Another service they provide is to pay me $30 (of my own confiscated tax money) if I call and have them haul away a refrigerator. Their thinking is that if I get a new one that it will be more efficient and they’re correct on that. So I call and schedule a pick-up and get a date, install my new fridge, and when they don’t show up I call.
I’m told (by a distant downstate agency . . . isn’t handled by local utility) that the program is out of money for the year (redistributed everybody’s taxes already). I haul the old refrigerator to the metal recyclers, myself.
Send in a form to get a rebate on CFLs. I wait. Same thing . . . out of other people’s money and am told to read the fine print that explains rebates can be limited to funds available.
They take my money. I do what I’m supposed to do. I get nothing. What do you think ?
A Ford Transit Connect XLT costs less than $23,000 and the electric version costs $35,000 after rebates. Let Ed Begley Jr. buy some. He can afford it. I’ll just pay for gas.
This is where I depart from other greenies. We should encourage the auto makers to build high mileage cars that do not use oil alone that EVERYONE can afford w/o tax payer rebates. They can be made powered from worm feces for all most of us care. Eventually, EVs may work and run cheaply.
For now, don’t parade EVs around as though they actually solve problems. The higher ups know more then we poor underlings whether suitable batteries are available. We assume they aren’t so stop over taxing diesel in the mean time and make all cars flex fuel including alcohol and nat. gas and open up the energy competition to power transportation to include everyone, and not just oil producers and subsidized farmers. If my beer goes bad, I’d like the option to dump it into a car that can run on it…a little far fetched but I hope we get the point.
I get the point, Dag, and I agree with it.

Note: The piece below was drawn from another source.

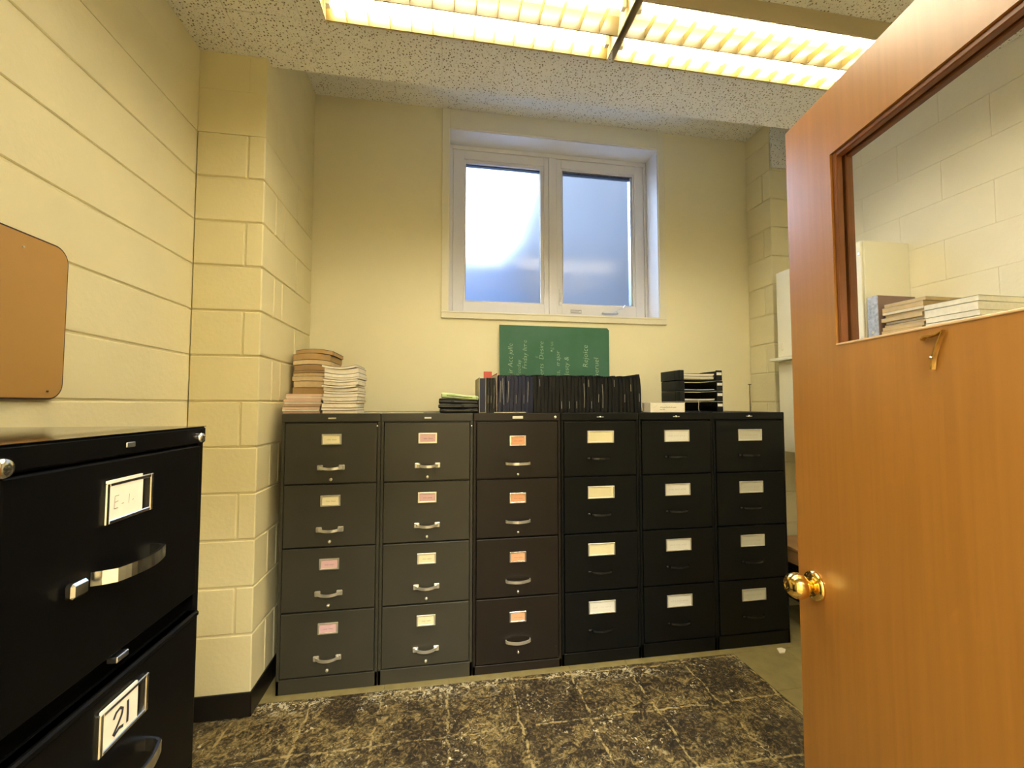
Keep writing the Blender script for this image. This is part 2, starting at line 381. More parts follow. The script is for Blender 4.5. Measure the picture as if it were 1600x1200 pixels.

Tax rebates to try to encourage purchases by people that they cannor afford or would not otherwise buy are a bad idea for a number of reasons.
They take money from others (many of whom are already struggling) to give to these people, reducing the “payers” ability to purchase other products and destimulating the economy.
They also provide artificial support to a product that can’t survive once the rebates end, and divert investment in technological advances that just might be able to survice on their own merits.
They complicate an already ovely complicated tax system by adding yet another entitlement (albiet temporary).
And for every dollar they give away the feds actually have to take in an unknown amount of dollars, certainly more than they gave away.
Oh, yeah, and every dollar a government in defiicit gives away has to ultimately be obtained by selling T-bonds, on which the government has to pay interest.
It would be interesting to find out how many dollars it actually costs the government every time it gives away $1000 as a tax rebate. I’ll bet the amount is staggering.
I hear you Same. I’m not going to pretend that rebates do not still find there way back into the economy and act as a quasi stimulus. But, it’s very inefficient and costs we, the lower 99% additionally in taxes and dealing with dreadful ethanol. It’s someone’s false ideal that oil and water mix. Give me a vehicle capable and citified to run on any alcohol based fuel alone and get out of the way and allow private entrepreneurs the freedom to compete against and not in colusion with oil products and govt. sponsored programs.